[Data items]
START
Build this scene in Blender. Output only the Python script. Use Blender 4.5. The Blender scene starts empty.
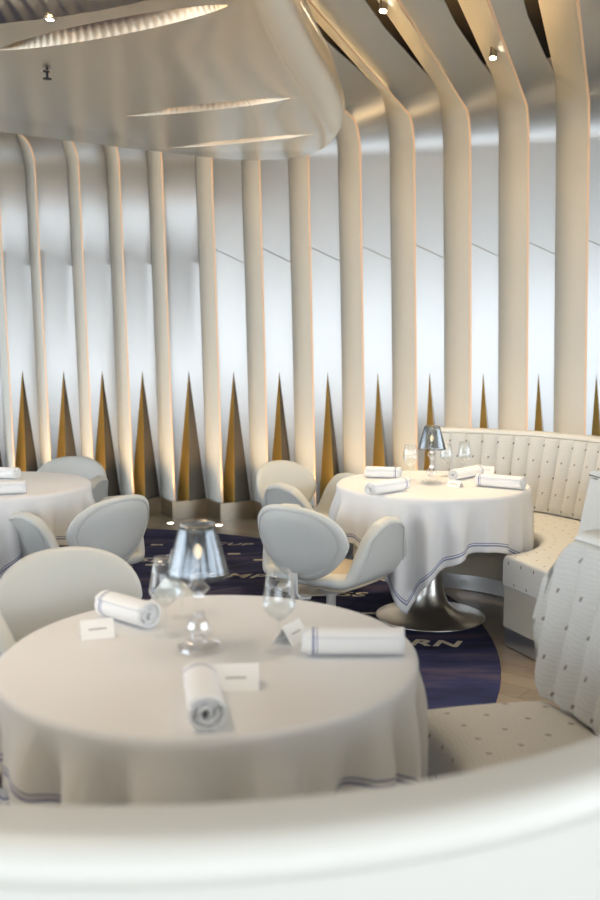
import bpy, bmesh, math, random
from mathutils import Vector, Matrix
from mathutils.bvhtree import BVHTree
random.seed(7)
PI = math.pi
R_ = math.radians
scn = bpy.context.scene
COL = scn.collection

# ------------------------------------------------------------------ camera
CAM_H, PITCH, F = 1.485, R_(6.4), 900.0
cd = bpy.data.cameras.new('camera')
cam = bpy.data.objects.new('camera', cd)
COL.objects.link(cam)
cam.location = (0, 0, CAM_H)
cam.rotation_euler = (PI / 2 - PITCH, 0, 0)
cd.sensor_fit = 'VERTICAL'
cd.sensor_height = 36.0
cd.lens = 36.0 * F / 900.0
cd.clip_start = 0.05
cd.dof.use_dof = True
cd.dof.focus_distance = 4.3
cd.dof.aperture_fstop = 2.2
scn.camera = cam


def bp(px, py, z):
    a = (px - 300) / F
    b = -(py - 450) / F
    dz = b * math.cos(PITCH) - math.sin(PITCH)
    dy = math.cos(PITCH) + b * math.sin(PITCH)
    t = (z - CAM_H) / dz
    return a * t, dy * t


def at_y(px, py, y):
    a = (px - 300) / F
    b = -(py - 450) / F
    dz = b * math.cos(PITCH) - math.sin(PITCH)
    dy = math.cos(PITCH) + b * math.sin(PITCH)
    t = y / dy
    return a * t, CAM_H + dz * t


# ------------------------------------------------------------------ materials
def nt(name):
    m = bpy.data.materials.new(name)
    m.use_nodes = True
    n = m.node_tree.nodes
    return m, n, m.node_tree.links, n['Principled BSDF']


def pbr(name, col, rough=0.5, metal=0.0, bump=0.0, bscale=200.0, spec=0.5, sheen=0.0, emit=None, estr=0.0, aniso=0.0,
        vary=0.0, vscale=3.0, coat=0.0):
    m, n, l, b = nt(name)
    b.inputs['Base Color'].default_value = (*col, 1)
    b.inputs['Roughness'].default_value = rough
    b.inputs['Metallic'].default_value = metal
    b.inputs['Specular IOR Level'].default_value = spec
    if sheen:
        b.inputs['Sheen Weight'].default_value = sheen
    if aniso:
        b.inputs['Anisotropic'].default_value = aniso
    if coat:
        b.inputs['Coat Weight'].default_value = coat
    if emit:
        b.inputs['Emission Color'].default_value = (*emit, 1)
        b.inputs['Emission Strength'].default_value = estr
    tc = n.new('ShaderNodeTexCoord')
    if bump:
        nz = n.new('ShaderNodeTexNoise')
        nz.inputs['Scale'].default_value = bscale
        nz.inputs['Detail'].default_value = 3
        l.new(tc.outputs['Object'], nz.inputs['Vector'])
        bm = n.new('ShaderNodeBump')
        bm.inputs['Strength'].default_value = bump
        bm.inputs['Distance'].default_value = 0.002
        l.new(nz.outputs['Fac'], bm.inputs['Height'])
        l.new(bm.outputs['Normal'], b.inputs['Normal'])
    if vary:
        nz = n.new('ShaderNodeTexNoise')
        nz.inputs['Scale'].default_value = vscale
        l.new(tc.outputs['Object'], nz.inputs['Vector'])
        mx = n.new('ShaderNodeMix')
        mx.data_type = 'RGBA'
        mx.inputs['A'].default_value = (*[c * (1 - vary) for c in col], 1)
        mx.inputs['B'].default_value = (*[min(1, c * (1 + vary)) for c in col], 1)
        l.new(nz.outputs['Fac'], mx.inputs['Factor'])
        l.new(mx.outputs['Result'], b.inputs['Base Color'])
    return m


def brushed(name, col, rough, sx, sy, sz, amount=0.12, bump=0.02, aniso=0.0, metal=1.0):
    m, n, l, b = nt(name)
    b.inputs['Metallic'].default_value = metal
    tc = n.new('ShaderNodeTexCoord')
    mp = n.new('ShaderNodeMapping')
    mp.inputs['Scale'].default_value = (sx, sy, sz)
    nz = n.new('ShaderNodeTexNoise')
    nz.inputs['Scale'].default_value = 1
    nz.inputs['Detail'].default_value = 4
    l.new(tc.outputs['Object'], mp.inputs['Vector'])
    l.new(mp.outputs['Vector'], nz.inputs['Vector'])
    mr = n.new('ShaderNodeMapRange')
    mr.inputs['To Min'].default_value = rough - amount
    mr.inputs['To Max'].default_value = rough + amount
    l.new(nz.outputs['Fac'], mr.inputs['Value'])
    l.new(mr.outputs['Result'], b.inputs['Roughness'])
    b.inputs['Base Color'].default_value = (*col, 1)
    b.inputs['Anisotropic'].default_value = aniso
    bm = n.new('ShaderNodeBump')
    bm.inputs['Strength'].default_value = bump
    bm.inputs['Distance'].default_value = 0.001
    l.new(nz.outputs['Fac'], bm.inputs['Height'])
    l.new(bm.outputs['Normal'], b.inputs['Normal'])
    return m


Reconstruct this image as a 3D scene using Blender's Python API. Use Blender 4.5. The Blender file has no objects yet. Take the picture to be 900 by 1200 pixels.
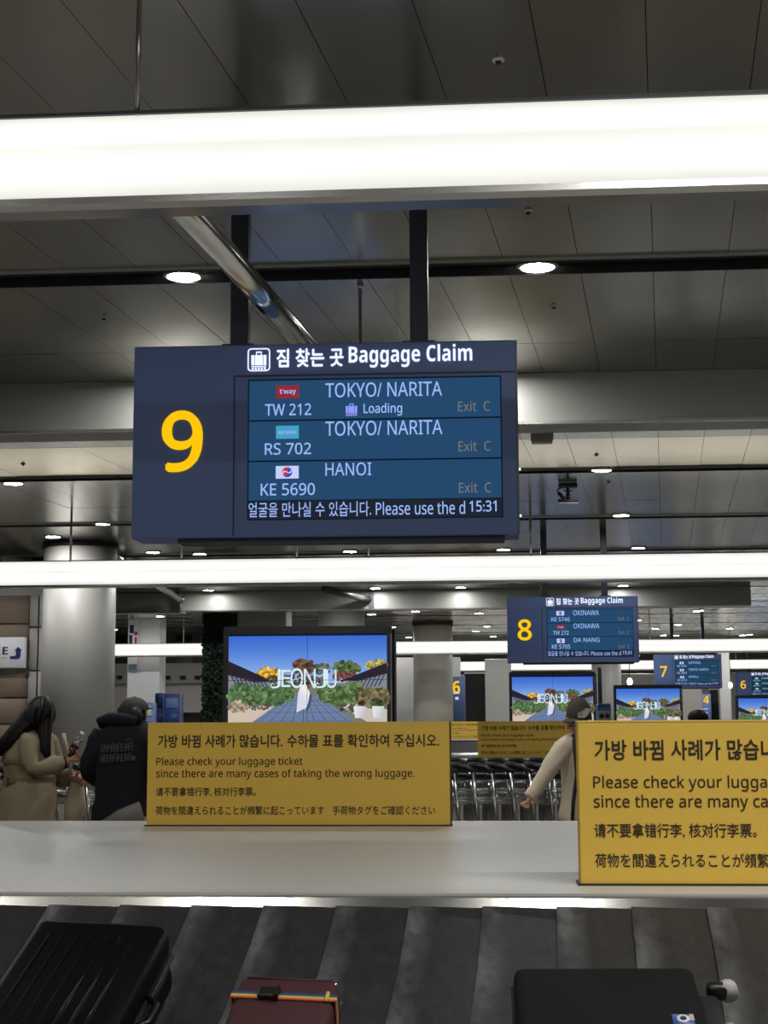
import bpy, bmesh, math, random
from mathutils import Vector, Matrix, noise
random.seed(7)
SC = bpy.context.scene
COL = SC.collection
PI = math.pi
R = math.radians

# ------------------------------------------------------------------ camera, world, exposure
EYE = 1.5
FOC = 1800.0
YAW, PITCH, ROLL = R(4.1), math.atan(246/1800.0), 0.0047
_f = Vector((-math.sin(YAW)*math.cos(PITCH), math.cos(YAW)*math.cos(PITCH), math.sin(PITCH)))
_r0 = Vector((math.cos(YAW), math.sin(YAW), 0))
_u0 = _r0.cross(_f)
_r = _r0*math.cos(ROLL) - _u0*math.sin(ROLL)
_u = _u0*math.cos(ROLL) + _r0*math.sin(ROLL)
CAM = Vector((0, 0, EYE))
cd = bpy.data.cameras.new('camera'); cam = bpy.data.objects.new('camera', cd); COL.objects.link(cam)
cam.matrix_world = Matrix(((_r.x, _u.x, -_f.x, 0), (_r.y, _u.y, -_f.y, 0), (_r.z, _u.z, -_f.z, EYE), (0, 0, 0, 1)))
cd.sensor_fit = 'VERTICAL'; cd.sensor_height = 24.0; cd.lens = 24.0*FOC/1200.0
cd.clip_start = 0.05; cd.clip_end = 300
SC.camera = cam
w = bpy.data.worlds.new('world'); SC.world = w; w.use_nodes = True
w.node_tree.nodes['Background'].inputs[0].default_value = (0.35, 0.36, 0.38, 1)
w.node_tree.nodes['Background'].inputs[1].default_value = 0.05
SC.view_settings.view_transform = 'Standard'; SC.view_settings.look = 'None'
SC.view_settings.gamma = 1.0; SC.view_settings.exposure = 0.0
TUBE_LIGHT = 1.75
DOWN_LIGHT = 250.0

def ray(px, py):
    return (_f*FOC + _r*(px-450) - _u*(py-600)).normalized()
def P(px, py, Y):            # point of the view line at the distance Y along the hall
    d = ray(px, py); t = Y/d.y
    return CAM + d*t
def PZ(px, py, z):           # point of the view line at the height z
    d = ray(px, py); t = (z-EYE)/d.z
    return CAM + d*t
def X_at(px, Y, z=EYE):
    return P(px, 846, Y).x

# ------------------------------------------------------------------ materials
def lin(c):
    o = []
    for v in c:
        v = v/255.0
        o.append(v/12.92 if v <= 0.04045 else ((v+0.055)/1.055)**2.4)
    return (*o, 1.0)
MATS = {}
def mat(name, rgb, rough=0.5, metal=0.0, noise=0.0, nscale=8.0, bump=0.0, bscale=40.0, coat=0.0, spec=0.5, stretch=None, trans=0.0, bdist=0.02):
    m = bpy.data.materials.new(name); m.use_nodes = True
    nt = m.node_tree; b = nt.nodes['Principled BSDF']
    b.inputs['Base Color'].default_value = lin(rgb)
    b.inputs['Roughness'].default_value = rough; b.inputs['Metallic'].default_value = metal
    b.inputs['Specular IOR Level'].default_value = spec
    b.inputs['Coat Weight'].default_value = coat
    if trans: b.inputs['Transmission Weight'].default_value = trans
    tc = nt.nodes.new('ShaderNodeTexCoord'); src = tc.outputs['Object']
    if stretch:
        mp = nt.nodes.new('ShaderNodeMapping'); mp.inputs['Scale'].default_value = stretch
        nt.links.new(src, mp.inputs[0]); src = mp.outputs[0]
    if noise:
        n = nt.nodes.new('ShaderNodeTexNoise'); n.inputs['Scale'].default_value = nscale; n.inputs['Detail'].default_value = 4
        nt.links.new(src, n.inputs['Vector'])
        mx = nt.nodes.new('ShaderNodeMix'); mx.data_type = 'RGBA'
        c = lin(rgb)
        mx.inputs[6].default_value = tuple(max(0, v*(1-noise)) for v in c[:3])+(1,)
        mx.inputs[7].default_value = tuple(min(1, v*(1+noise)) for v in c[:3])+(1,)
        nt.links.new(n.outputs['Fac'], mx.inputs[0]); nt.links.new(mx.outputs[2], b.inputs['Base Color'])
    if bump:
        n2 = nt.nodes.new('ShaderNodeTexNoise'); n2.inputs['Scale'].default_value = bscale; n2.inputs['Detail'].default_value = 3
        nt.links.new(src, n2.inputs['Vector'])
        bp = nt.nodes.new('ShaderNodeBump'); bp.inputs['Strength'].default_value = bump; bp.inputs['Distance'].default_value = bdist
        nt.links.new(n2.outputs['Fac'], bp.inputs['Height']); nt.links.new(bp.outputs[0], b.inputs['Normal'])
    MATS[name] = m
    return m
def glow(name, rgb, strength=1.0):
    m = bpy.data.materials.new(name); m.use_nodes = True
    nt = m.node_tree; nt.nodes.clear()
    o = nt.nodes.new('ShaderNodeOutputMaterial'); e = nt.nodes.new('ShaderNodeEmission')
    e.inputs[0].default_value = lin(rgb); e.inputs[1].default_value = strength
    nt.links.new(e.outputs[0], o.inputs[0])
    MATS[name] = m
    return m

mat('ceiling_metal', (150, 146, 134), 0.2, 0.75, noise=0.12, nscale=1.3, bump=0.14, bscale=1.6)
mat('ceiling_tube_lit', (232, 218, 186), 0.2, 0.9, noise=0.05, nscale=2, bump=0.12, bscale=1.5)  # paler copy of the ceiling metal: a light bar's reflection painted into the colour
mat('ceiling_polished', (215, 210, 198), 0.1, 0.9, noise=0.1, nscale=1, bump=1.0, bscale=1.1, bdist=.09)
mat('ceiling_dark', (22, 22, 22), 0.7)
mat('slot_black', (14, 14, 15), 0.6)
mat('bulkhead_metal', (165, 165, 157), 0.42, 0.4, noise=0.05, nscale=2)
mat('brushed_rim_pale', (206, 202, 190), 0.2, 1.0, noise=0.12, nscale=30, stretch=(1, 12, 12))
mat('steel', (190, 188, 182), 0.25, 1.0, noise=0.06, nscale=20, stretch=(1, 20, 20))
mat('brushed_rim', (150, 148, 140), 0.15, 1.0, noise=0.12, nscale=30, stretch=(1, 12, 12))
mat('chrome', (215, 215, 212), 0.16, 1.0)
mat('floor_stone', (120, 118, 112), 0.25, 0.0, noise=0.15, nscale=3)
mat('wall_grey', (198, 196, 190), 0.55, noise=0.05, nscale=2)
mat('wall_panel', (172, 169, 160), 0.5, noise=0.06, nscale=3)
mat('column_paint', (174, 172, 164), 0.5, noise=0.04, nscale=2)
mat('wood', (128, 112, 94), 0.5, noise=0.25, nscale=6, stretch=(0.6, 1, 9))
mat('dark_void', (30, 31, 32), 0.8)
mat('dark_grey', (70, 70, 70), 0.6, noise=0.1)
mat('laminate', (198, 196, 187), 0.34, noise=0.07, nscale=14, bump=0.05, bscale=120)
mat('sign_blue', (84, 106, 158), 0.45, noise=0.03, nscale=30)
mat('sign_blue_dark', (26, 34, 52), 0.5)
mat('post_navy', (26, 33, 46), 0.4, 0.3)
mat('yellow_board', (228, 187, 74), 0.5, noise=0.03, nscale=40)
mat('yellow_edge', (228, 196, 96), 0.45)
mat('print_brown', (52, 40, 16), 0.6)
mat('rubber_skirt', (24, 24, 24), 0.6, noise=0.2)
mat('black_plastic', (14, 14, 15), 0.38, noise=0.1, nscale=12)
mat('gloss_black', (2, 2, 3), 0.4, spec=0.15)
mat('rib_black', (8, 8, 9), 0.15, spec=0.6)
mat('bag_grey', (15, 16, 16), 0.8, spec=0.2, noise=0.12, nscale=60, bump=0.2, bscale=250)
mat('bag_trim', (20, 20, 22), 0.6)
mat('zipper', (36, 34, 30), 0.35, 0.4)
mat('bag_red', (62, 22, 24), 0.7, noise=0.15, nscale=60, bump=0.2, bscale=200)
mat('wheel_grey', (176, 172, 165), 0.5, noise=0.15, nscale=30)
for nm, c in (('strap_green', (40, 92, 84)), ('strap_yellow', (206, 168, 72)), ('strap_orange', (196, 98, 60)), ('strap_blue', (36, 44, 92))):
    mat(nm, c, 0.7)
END
Reproduce the lines above starting at the one with "Reconstruct this image" and ending at the one with "R = math.radians", both included, exactly and with no pictures.

ANSWER BELOW ->
Reconstruct this image as a 3D scene using Blender's Python API. Use Blender 4.5. The Blender file has no objects yet. Take the picture to be 900 by 1200 pixels.
import bpy, bmesh, math, random
from mathutils import Vector, Matrix, noise
random.seed(7)
SC = bpy.context.scene
COL = SC.collection
PI = math.pi
R = math.radians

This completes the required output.